European Reminiscing – The Small Town of Tolon & Our First Night in Athens

August 23, 2011

After leaving Olympia we headed to Tolon, Greece. We only spent one night in the area but it was truly magical with it’s clear waters and small, intimate streets and our hotel was situated perfectly near the water.

 

Tolon, Greece

 

While Stacy and I tried to make the most of our limited time by enjoying a swim in the ocean our mission for the evening was to find a place to wash our clothes. We had been hand washing our dedicates and t-shirts but a thorough cleaning was much needed.

Our desk clerk told us where we could find a laundromat so we gathered up our garments and headed out into the night. This was more of an adventure than we had bargained for. We walked for quite a while without finding the supposed laundromat, when we finally found what we thought was our destination it was closed. We trudged back to our hotel defeated and resigned to wearing our not-so-good-smelling clothes a little while longer.

You can’t stay down for too long when there is a bustling night life awaiting so Stacy and I headed to a bar with our tour guide, Giuseppe, where we ate baklava and drank wine until early morning. Not a bad way to forget your worries.

August 24, 2011

I wish there would have been more time to spend in Tolon. It felt like a small, tight knit community that would welcome visitors with open arms. Perhaps this is why I gave up precious sleep to watch the sun rise over the ocean. I wanted to drink in as much of the area as I could before departing.

 

The sun rises over Tolon, Greece.

 

Once my group members joined me, we had our breakfast and shuffled to the bus.  Athens was the next and final stop of our tour. Before arriving in Athens we stopped to check out the ruins of Mycenae, which was once a major center of Greek civilization. In fact, the period of Greek history from approximately 1600 BC to around 1100 BC is referred to as the Mycenaean Period.

 

Me at the entrance of the Mycenae Ruins.

 

Located in the ruins is the Tomb of Agamemnon which is believed to have been constructed around 1250 B.C. It was awesome to see such a structure but nothing compared to being able to walk inside of this massive beehive-shaped piece of history. It was certainly a cool way to escape the hot, Greek sun in more ways than one.

 

 

On our way to lunch we got to walk across the Corinth Canal where I saw what may possibly be bluest water in my life. The canal is four miles in length so beware if you are afraid of heights.

 

The Canal of Corinth.

 

That evening we arrived at the Coral Hotel in Athens which would be the final destination with our group. While the hotel isn’t in the city center its location is great with the both the train station and beach situated right across the street.
With plenty of time left to the evening, Stacy and I took the train into the city. It was about a 15 minute ride which stopped at Syntagma Square, an ideal location to begin exploring. In front of the square is the Greek Parliament where the Tomb of the Unknown Soldier lay.

Stacy and I enjoyed a nice dinner and took our time strolling in and out of shops before heading back to our hotel. As we walked back toward the train station we heard what sounded like chanting over bullhorns. At first I thought is was religious fanatics preaching but then it became clear that a protest of some sort was going on around us.

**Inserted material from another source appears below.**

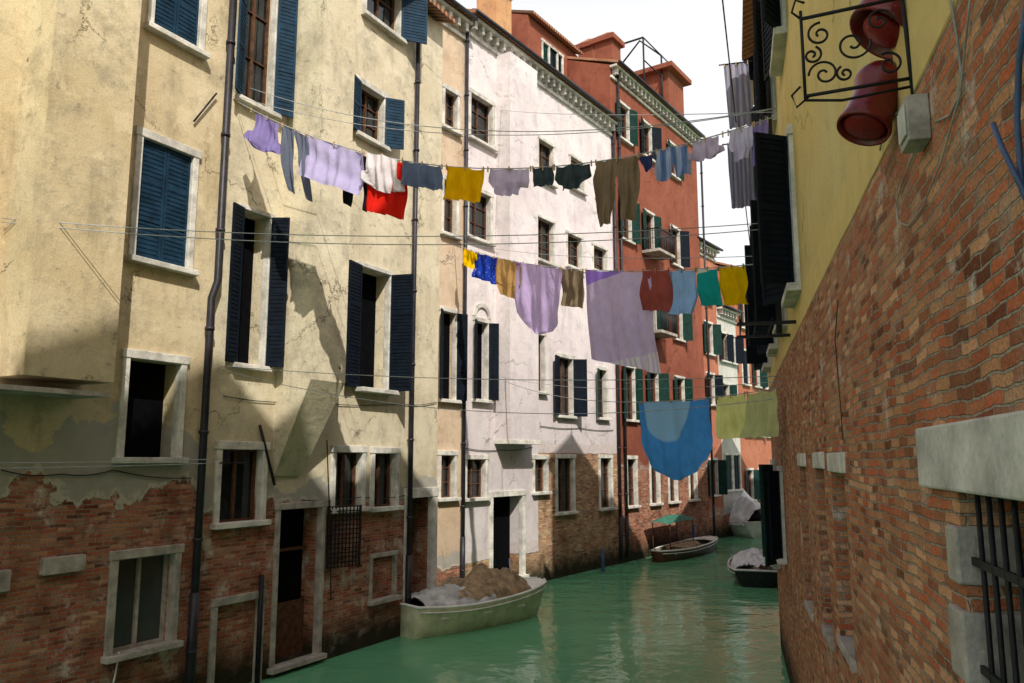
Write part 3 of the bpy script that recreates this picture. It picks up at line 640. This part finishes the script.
# ------------------------------------------------------------------ boats
BW=simple('cream_boat_paint',(.64,.60,.40),.45,.25,3); BW2=simple('white_gelcoat',(.72,.71,.66),.35,.2,3); BI=simple('boat_floor',(.22,.2,.16),.7,.4)
TARP=simple('tan_tarpaulin',(.34,.24,.14),.85,.5,5,bump=.03); TWH=simple('white_tarpaulin',(.66,.67,.68),.7,.2,3,bump=.02); BDK=simple('dark_varnished_wood',(.10,.035,.02),.4,.4); BBK=simple('black_hull_paint',(.02,.02,.022),.4,.3); GRN=simple('green_canvas',(.03,.13,.09),.8,.3); RUB=simple('blue_rope',(.05,.1,.3),.8)
TG=simple('grey_tarpaulin',(.46,.46,.44),.7,.35,3,bump=.02)
def boat(name,pos,ang,L,W,H,hull,inner,rim,tarp=None,seats=True,engine=False,sq=.75):
    e=empty(name,RZ(pos.x,pos.y,ang)); m=MB(); n=24; k=8
    def hw(t):
        a=W/2*(sq+(1-sq)*math.sin(min(1,t/.4)*math.pi/2))
        if t>.45: a*=math.sqrt(max(0,1-((t-.45)/.555)**2.2))
        return max(a,.012)
    def sh(t): return H*(1+.28*max(0,t-.35)**1.5*2+.1*(max(0,.3-t)/.3)**2)
    vs=[];fs=[]
    for i in range(n+1):
        t=i/n
        for j in range(2*k+1):
            q=(j-k)/k; aq=abs(q); wy=hw(t)*(aq**.55)*(.80+.20*aq); zz=-.25+(sh(t)+.25)*(aq**1.9)
            xx=(t-.5)*L+ (max(0,t-.7)/.3)**2*(zz-H)*.28
            vs.append((xx,wy*(1 if q>=0 else -1),zz))
    for i in range(n):
        for j in range(2*k): a=i*(2*k+1)+j; fs.append((a,a+2*k+1,a+2*k+2,a+1))
    fs.append(tuple(range(2*k+1)))
    m.add(vs,fs,hull,None,True)
    vs2=[(x,y*.9,z+.05 if z<H*.2 else z-.01) for x,y,z in vs]
    vs2=[(x,y,max(z,.12)) for x,y,z in vs2]
    m.add(vs2,[tuple(reversed(f)) for f in fs[:-1]],inner,None,True)
    for sd in (-1,1):
        pts=[((i/n-.5)*L+(max(0,i/n-.7)/.3)**2*(sh(i/n)-H)*.28,sd*hw(i/n)*.97,sh(i/n)+.01) for i in range(n+1)]; m.tube(pts,.035,rim,8)
        pts=[(x,y*1.01,z-.12) for x,y,z in pts]; m.tube(pts,.018,rim,6)
    m.tube([(-L/2,-hw(0),sh(0)),(-L/2,hw(0),sh(0))],.035,rim,8)
    pts=[];f2=[]
    for i in range(7):
        t=.8+.19*i/6; x=(t-.5)*L+(max(0,t-.7)/.3)**2*(sh(t)-H)*.28
        pts+=[(x,-hw(t)*.95,sh(t)-.01),(x,0,sh(t)+.04),(x,hw(t)*.95,sh(t)-.01)]
    for i in range(6):
        for j in range(2): a=i*3+j; f2.append((a,a+3,a+4,a+1))
    m.add(pts,f2,rim,None,True)
    if seats:
        for t in (.15,.42,.68): x=(t-.5)*L; w=hw(t)*.9; m.box(x-.13,x+.13,-w,w,H*.62,H*.62+.04,rim)
    m.obj('hull',None,e)
    for mt,t0,t1,hg,ov in (tarp or []):
        g=MB(); vs=[];fs=[]; nx,ny=70,44; sd=RU(0,50)
        for i in range(nx+1):
            t=t0+(t1-t0)*i/nx
            for j in range(ny+1):
                q=-1+2*j/ny; w=hw(min(t,.985))*ov; ed=1-abs(q)**3
                el=math.sin(math.pi*(.08+.84*i/nx))
                wr=abs(noise.noise(Vector((t*13+q*3,q*2.2-t*6,sd))))+.6*abs(noise.noise(Vector((t*24-q*5,q*6,sd+3))))
                z=sh(t)+.03+hg*ed*(el**.6)*(1+.75*noise.noise(Vector((t*6+sd,q*1.8,0))))-.16*wr+.05
                if abs(q)>.93: z-=.16*(abs(q)-.93)/.07+RU(0,.02)
                vs.append(((t-.5)*L+.05*noise.noise(Vector((q*5,t*9,1))),q*w*(1+.05*noise.noise(Vector((t*20,sd,0)))),z))
        for i in range(nx):
            for j in range(ny): a=i*(ny+1)+j; fs.append((a,a+ny+1,a+ny+2,a+1))
        g.add(vs,fs,mt,None,True)
        g.obj('tarpaulin',None,e)
    if engine:
        g=MB(); x=-L/2-.16
        T=Matrix.Translation((x,0,H+.32)); g.lathe([(0,.22),(.1,.21),(.15,.15),(.17,.02),(.165,-.12),(.12,-.2),(0,-.21)],BBK,16,T@Matrix.Scale(1.25,4,(1,0,0)))
        g.box(x-.06,x+.06,-.04,.04,-.3,H+.15,BBK); g.box(x+.02,x+.22,-.1,.1,H-.05,H+.1,'iron'); g.box(x-.12,x+.1,-.12,.12,.02,.05,BBK)
        g.obj('outboard_motor',None,e)
    return e
angL=math.atan2(P1.X.y,P1.X.x)
boat('moored_boat',ground(476,623),angL-math.radians(18),4.7,2.0,.68,BW,BI,BW2,tarp=[(TG,.05,.5,.24,.86),(TARP,.28,.80,.50,.80)])
angP=math.atan2(P2.X.y,P2.X.x)
p=P2.w(P2.at(662,460)[0],0,1.1)
boat('wooden_rowing_boat',p,angP,6.5,1.5,.42,BDK,BI,BW2,tarp=[(TARP,.25,.6,.1,.7)],sq=.35)
q=P2.w(P2.at(656,460)[0],0,.75); m=MB(); ee=empty('green_boat_canopy',RZ(q.x,q.y,angP))
vs=[];fs=[]
for i in range(13):
    for j in range(9): x=-1.7+3.4*i/12; y=-.5+j/8; vs.append((x,y,1.45+.34*math.cos(y*2.6)*math.sqrt(max(.05,1-(x/1.8)**2))+.02*noise.noise(Vector((x*4,y*4,0)))))
for i in range(12):
    for j in range(8): a=i*9+j; fs.append((a,a+9,a+10,a+1))
m.add(vs,fs,GRN,None,True)
for x in (-1.3,1.3):
    for y in (-.4,.4): m.tube([(x,y,.3),(x,y,1.5)],.025,'wood',6)
m.obj('canvas',None,ee)
boat('covered_motorboat',ground(741,534),math.radians(100),5.6,2.6,.8,BW2,BI,BW2,tarp=[(TWH,.02,.93,1.15,1.02)],seats=False,engine=True)
boat('white_motorboat',ground(757,578),math.radians(74),4.6,2.0,.5,BBK,BW2,BW2,tarp=[(TWH,.1,.9,.30,.9)],seats=False)
for (u,v,hh) in ((603,572,.9),(694,549,1.2)):
    g=ground(u,v); m=MB(); m.tube([(g.x,g.y,-1),(g.x,g.y,hh-.1),(g.x,g.y,hh)],[.08,.07,.04],BLUEI,10); m.obj('mooring_pole')
m=MB(); g=ground(478,622); m.tube(curve(Vector((g.x+.9,g.y+1.9,.75)),P2.w(P2.at(508,460)[0],1.0,.05),.25),.014,RUB,6); m.obj('mooring_rope')
# ------------------------------------------------------------------ light
w=bpy.data.worlds.new("World"); scene.world=w; w.use_nodes=True; nt=w.node_tree
bg=nt.nodes['Background']; sky=nt.nodes.new('ShaderNodeTexSky'); sky.sky_type='NISHITA'; sky.sun_disc=False
sky.sun_elevation=math.radians(SUNEL); sky.sun_rotation=math.atan2(SH.x,SH.y); sky.dust_density=4; sky.air_density=1.0; sky.ozone_density=.6
tcw=nt.nodes.new('ShaderNodeTexCoord'); sx=nt.nodes.new('ShaderNodeSeparateXYZ'); nt.links.new(tcw.outputs['Generated'],sx.inputs[0])
mr=nt.nodes.new('ShaderNodeMapRange'); nt.links.new(sx.outputs[2],mr.inputs[0])
for i,q in enumerate((.5,.85,.92,.1)): mr.inputs[i+1].default_value=q
mx=nt.nodes.new('ShaderNodeMix'); mx.data_type='RGBA'; nt.links.new(mr.outputs[0],mx.inputs[0]); nt.links.new(sky.outputs[0],mx.inputs[6]); mx.inputs[7].default_value=(7.8,7.8,7.9,1)
nt.links.new(mx.outputs[2],bg.inputs[0]); bg.inputs[1].default_value=.14
sd=bpy.data.lights.new('sun','SUN'); sd.energy=5.0; sd.angle=math.radians(.5); sd.color=(1,.94,.84)
so=bpy.data.objects.new('sun',sd); scene.collection.objects.link(so)
dirv=Vector((SH.x*math.cos(math.radians(SUNEL)),SH.y*math.cos(math.radians(SUNEL)),math.sin(math.radians(SUNEL))))
so.rotation_euler=dirv.to_track_quat('Z','Y').to_euler(); so.location=(0,0,40)
cd=bpy.data.cameras.new('camera'); co=bpy.data.objects.new('camera',cd); scene.collection.objects.link(co)
co.location=CAM; co.rotation_euler=(math.pi/2+PT,0,0); cd.lens=FP/1024*36; cd.sensor_width=36; cd.clip_end=3000; cd.clip_start=.05
scene.camera=co
scene.view_settings.view_transform='Standard'; scene.view_settings.look='None'; scene.view_settings.exposure=0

I asked someone what was going on and he politely explained that citizens were protesting a tax increase. He assured me that this sort of thing happens often and is usually a peaceful demonstration. This is all I need to hear to stick around and see for myself. Stacy did not approve but agreed.

Throngs of people, young and old, gathered in Syntagma Square yelling and holding signs. It was certainly a sight to see if not somewhat overwhelming. I was watching citizens exercise their rights in the birthplace of democracy! It was something I am grateful to have witnessed and will never forget.